**EXCERPTED RECORDS:**
****
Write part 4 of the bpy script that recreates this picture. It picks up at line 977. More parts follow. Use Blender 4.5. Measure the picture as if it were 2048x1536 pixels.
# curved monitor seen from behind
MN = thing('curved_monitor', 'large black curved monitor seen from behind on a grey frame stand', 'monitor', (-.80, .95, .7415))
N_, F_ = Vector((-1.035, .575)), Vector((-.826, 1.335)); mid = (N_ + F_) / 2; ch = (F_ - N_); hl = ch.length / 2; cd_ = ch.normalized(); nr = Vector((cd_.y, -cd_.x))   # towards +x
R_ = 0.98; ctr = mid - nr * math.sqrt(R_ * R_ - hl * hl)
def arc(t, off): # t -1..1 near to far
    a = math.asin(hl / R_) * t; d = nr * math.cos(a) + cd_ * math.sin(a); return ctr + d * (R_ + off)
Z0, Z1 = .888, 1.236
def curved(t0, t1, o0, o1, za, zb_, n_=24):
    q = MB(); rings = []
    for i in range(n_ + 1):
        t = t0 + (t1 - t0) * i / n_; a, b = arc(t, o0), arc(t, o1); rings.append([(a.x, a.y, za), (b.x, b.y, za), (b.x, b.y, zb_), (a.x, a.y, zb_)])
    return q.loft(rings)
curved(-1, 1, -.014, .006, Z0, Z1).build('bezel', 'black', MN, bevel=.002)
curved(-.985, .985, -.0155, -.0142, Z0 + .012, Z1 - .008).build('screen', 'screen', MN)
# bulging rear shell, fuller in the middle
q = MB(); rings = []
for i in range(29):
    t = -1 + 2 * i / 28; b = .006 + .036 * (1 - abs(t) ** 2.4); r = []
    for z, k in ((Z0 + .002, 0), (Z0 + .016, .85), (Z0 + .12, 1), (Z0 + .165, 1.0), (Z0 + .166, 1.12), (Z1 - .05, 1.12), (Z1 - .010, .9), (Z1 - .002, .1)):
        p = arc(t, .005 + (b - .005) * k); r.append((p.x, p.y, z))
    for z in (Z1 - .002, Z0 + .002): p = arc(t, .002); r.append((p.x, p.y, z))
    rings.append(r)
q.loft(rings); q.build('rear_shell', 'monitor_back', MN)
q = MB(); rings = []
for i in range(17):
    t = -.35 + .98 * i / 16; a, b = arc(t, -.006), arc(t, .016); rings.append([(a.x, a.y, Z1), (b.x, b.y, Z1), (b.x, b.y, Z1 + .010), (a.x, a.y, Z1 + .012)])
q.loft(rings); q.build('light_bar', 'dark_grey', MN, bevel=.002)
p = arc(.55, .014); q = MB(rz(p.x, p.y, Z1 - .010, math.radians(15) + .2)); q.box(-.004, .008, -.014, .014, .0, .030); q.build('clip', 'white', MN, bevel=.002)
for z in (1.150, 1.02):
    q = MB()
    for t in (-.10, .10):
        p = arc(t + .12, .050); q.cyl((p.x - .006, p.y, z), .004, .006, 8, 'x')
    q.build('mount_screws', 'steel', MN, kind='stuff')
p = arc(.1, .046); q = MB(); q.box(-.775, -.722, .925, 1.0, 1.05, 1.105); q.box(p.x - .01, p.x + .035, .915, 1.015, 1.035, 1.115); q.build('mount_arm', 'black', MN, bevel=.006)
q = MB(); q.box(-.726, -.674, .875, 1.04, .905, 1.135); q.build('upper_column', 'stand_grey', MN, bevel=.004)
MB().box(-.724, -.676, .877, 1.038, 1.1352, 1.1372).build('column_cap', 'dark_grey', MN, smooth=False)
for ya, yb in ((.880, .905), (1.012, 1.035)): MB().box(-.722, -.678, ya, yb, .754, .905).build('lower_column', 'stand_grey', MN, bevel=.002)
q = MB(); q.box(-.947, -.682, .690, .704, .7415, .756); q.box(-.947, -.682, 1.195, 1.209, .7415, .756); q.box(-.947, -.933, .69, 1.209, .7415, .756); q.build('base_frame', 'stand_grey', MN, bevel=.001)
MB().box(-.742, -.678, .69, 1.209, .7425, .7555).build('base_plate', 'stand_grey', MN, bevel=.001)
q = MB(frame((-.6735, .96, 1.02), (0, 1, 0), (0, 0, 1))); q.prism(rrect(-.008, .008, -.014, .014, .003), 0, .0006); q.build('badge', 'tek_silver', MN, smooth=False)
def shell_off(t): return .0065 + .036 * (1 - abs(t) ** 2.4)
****
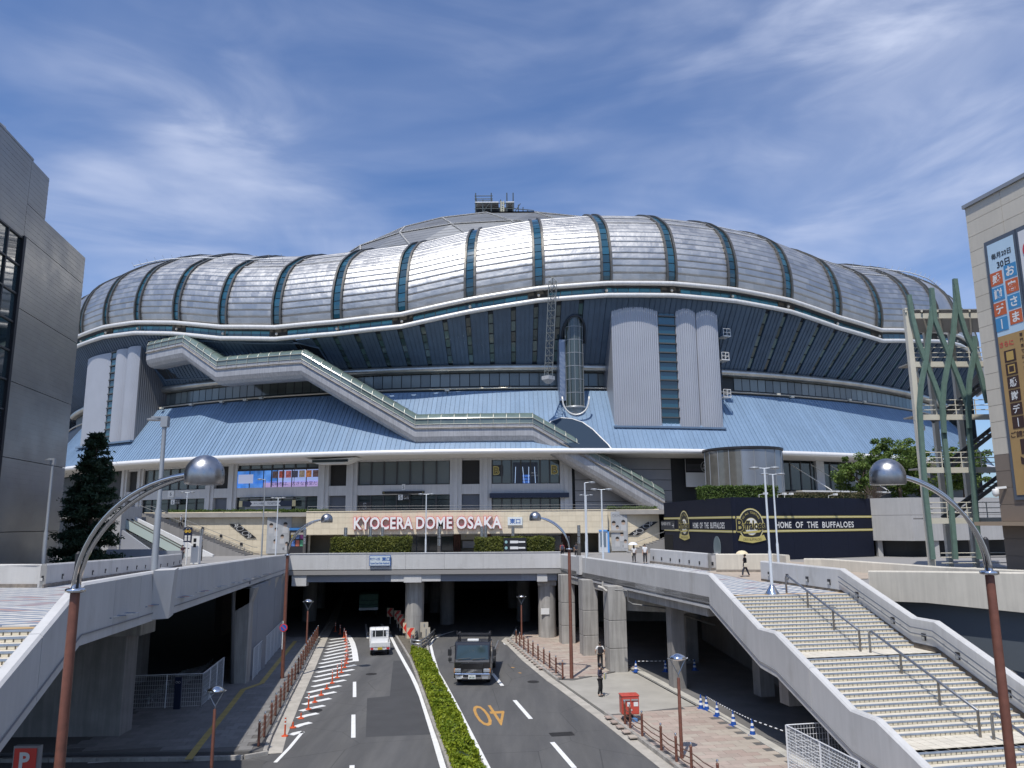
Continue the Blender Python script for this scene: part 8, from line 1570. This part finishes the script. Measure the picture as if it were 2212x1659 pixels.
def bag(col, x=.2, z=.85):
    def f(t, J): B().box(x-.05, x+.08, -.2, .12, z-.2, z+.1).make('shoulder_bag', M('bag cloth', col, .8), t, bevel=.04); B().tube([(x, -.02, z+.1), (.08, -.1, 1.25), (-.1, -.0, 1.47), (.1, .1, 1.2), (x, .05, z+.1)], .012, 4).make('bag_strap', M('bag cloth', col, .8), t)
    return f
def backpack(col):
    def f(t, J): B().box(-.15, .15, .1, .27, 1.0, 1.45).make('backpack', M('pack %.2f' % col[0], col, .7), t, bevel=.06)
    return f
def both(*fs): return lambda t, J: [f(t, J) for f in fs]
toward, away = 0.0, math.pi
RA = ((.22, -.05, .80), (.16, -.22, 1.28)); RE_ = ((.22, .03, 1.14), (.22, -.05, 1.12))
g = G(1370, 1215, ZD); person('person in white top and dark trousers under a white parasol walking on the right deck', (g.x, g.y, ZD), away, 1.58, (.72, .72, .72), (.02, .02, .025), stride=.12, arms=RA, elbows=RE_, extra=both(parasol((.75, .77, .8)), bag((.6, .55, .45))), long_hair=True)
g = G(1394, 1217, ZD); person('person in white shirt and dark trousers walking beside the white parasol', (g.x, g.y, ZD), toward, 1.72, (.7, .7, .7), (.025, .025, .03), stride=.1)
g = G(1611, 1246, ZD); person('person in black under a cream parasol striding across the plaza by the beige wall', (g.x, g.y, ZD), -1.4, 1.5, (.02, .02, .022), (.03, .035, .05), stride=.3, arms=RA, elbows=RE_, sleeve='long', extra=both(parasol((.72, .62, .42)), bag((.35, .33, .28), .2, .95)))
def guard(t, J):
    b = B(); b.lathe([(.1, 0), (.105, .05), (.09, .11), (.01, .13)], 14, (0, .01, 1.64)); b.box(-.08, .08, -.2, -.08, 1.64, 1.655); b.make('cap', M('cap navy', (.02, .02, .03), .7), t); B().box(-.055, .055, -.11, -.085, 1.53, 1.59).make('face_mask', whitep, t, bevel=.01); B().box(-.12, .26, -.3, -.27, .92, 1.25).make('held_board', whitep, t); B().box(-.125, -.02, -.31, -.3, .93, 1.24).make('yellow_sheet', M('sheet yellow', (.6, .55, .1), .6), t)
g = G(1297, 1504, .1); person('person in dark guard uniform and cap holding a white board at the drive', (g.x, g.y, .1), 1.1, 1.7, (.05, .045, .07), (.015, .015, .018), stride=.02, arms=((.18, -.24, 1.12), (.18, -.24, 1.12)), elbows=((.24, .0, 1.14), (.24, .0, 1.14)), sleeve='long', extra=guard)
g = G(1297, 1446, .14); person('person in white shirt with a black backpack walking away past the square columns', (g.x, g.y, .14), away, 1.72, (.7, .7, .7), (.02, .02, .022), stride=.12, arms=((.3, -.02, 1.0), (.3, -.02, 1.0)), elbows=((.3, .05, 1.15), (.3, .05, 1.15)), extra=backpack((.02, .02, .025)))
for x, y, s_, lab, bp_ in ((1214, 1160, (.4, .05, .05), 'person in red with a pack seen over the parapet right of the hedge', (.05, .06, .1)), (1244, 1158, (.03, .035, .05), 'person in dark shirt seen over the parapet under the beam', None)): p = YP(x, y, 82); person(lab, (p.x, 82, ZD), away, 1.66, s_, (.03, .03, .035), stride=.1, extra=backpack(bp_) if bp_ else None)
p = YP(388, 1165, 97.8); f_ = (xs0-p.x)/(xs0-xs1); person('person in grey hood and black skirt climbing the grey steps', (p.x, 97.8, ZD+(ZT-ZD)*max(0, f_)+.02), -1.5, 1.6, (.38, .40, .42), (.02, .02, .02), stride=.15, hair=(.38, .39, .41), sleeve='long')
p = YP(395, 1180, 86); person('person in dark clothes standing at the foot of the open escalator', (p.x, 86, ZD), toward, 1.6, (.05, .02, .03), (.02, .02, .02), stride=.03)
****
Select the lines in this material that hold the word "script", leaving none out.

Write part 4 of the bpy script that recreates this picture. It picks up at line 977. More parts follow. Use Blender 4.5. Measure the picture as if it were 2048x1536 pixels.
Continue the Blender Python script for this scene: part 8, from line 1570. This part finishes the script. Measure the picture as if it were 2212x1659 pixels.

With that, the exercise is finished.